Several demountables have been set up for the new inmates, but refugee advocate Pamela Curr said the fight illustrated overcrowding problems, with only six computers for the youth to share. “Those rooms were designed for one, (but) they’ve put two double bunks in each room with a metre of space between the beds,” she said.

Mental health professionals, including the government’s detention health task force chairperson, Professor Louise Newman, have warned that detainees’ mental health inevitably deteriorates after 12 months of incarceration, especially when they remain in limbo, not knowing when, or if, they will ever be released.

Some media outlets suggested that al-Akabi could have appealed to the courts against his deportation, following a unanimous High Court decision last week that ruled invalid some aspects of the government’s “Refugee Status Assessment” system. That system bars asylum seekers from access to the courts to challenge refusals of protection visas. Many commentators hailed the ruling as a victory for refugees, but the judges left the detention regime itself intact. Under the Migration Act, which the court upheld, Bowen retains a sweeping discretion to not even consider a refugee application, or to reject it “in the public interest”.

Nevertheless, the government immediately declared its intention to find ways to overcome or circumvent the High Court’s ruling.
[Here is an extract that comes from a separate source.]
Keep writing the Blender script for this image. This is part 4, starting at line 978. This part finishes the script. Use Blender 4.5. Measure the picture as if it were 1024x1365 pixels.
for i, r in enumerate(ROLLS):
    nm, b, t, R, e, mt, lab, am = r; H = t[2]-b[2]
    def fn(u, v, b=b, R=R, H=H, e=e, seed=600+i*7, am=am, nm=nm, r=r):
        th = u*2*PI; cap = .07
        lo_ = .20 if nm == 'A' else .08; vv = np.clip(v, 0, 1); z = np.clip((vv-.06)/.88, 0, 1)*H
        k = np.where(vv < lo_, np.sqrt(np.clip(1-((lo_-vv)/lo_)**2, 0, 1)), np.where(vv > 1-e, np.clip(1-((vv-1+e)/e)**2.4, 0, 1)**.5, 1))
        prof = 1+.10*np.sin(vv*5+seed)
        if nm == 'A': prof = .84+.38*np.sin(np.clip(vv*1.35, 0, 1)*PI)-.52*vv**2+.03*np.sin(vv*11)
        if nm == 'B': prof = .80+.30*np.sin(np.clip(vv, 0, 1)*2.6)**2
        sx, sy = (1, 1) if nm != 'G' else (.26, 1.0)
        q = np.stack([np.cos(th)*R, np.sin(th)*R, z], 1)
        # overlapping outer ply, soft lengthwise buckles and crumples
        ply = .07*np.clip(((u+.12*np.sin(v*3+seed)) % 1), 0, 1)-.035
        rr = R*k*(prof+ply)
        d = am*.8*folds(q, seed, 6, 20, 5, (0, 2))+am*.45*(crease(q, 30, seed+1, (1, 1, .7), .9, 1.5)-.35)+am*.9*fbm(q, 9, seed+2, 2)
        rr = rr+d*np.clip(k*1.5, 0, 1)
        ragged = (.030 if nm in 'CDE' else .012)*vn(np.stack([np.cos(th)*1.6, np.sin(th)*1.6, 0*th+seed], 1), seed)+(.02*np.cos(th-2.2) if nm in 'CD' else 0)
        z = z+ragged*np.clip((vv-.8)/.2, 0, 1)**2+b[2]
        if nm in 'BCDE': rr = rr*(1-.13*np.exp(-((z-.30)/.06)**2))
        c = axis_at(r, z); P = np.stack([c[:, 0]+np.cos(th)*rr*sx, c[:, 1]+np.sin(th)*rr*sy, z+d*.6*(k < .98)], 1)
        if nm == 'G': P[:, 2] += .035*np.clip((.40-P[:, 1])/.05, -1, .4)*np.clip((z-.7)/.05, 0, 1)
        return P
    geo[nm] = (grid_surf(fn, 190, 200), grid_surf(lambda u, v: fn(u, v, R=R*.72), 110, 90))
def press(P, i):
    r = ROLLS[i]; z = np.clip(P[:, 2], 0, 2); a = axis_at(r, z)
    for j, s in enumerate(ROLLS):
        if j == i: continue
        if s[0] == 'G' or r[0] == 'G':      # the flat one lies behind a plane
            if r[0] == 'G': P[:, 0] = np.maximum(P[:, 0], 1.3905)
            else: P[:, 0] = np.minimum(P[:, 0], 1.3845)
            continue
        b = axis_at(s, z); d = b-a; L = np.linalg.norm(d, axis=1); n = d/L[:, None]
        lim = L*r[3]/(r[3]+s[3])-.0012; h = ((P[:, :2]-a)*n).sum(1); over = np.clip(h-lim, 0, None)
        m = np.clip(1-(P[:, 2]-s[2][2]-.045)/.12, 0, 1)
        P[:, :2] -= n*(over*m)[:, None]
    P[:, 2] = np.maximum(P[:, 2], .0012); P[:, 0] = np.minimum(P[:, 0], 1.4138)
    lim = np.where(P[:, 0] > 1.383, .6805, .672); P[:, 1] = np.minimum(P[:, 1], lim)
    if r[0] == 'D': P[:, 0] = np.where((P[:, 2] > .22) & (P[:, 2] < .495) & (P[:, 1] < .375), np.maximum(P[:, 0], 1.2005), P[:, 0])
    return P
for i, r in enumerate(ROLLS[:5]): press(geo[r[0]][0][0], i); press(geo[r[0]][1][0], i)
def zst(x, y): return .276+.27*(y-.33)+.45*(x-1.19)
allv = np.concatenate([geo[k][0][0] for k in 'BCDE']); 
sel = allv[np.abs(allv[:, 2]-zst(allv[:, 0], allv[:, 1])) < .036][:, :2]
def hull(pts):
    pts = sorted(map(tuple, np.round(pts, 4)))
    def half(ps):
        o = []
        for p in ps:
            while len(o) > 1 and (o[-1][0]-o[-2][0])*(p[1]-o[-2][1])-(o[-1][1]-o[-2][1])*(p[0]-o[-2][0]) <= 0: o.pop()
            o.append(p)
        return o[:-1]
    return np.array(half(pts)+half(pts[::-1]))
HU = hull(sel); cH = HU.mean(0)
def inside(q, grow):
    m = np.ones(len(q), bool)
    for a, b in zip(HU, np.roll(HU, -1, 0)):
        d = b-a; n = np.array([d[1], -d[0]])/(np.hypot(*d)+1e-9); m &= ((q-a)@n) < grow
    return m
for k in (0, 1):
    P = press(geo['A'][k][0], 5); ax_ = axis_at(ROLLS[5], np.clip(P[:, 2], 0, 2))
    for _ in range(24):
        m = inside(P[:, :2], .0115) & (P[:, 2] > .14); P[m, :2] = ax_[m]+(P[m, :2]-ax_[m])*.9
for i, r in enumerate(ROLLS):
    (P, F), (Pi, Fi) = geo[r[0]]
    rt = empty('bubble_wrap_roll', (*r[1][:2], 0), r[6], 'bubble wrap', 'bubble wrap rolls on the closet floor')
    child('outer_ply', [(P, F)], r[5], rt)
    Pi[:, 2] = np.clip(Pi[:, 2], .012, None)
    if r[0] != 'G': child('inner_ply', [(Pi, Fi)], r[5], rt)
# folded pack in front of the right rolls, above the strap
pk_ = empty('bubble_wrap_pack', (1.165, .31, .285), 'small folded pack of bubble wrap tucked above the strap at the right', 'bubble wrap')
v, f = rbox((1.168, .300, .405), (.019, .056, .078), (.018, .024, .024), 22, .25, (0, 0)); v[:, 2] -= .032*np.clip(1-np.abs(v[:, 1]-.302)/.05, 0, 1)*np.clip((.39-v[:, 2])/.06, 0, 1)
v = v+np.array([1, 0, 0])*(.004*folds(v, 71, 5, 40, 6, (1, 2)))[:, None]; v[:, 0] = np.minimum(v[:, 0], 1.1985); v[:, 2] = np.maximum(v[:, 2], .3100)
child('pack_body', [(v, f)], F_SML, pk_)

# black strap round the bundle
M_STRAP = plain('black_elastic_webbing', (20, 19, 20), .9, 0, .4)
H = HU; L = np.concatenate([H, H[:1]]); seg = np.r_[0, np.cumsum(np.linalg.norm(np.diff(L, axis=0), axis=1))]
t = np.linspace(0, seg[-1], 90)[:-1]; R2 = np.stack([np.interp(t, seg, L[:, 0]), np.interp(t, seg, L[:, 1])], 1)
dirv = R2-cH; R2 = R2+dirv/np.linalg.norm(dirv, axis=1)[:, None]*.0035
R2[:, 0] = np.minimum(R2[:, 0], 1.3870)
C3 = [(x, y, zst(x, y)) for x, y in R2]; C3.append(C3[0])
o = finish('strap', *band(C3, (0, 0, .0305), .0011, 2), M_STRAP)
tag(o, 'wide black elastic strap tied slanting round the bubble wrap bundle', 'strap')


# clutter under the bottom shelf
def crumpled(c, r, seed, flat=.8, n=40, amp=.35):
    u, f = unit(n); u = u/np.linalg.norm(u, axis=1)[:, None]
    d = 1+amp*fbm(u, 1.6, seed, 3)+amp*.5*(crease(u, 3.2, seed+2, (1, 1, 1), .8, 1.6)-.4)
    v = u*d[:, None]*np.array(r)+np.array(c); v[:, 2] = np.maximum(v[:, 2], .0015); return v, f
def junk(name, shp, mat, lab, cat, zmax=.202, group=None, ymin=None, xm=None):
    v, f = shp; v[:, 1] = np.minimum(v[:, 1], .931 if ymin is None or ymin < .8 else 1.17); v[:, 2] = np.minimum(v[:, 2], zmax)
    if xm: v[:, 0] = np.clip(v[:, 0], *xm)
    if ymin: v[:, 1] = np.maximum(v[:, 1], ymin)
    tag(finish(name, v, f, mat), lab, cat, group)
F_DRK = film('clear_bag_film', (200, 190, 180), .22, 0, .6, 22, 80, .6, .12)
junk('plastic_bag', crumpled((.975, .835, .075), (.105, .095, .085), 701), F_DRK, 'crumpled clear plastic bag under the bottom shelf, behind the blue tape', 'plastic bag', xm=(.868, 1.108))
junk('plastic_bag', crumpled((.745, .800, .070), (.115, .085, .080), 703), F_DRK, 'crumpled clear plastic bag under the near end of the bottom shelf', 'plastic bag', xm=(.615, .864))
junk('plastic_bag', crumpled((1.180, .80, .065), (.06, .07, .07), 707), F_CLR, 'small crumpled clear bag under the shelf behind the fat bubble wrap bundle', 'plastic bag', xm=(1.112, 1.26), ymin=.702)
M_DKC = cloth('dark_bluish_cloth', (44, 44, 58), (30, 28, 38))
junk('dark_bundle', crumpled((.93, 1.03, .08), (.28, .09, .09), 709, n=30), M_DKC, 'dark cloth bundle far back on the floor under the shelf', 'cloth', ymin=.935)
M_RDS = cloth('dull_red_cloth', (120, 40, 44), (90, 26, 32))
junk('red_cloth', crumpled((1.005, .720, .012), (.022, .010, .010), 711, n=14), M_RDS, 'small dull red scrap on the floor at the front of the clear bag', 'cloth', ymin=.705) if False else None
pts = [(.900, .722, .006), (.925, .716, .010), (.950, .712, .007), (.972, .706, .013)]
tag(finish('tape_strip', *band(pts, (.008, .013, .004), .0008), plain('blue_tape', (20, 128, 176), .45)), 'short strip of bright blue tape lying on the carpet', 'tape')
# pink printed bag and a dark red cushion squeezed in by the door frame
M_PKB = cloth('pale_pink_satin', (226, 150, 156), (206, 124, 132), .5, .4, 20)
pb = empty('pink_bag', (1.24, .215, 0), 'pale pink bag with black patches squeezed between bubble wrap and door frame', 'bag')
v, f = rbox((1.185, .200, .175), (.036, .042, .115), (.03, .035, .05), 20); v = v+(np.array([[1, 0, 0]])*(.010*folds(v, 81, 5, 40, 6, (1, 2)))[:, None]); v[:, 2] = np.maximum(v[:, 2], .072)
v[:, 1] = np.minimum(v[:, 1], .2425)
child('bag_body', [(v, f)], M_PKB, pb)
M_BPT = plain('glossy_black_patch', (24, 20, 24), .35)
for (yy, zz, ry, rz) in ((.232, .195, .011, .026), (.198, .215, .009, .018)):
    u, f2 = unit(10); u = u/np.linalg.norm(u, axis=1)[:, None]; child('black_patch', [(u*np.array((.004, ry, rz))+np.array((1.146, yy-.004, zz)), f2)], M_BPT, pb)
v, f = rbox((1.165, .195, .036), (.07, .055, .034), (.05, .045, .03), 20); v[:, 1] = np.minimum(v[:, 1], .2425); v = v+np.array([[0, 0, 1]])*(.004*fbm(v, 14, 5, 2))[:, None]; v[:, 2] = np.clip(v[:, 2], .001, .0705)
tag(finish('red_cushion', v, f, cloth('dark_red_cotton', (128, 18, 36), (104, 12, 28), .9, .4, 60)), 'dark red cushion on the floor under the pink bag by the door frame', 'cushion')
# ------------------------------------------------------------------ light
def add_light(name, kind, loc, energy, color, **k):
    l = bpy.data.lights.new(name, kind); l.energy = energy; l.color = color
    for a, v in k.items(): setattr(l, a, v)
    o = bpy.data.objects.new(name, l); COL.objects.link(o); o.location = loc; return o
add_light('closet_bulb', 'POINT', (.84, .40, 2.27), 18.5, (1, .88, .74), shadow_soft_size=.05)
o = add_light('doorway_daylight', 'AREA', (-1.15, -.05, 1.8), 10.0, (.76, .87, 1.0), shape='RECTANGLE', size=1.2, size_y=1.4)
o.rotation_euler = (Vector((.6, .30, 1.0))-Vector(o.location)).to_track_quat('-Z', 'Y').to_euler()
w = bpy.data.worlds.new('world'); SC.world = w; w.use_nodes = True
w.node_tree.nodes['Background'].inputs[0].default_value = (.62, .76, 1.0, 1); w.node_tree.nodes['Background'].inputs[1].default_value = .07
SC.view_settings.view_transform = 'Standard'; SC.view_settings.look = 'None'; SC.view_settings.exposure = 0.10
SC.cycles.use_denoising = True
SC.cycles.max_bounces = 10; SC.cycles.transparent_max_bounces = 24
Among Gillard’s proposals is to build a detention facility in East Timor, thus taking asylum seekers outside Australian legal jurisdiction. Even if detainees retain the right to go to court, the government is certain to fight them, potentially all the way to the High Court on each occasion, to defeat their visa applications. As a result, thousands of people could be detained for years, worsening the over-crowding, fuelling protests and multiplying mental health breakdowns

Mandatory detention was introduced by the Hawke and Keating Labor governments in the early 1990s. The Gillard government is maintaining and expanding it, but this time relying upon the parliamentary support of the Greens, who are now functioning as enablers of Labor’s entire immigration agenda, despite their limited “criticisms” of some of its most barbaric features.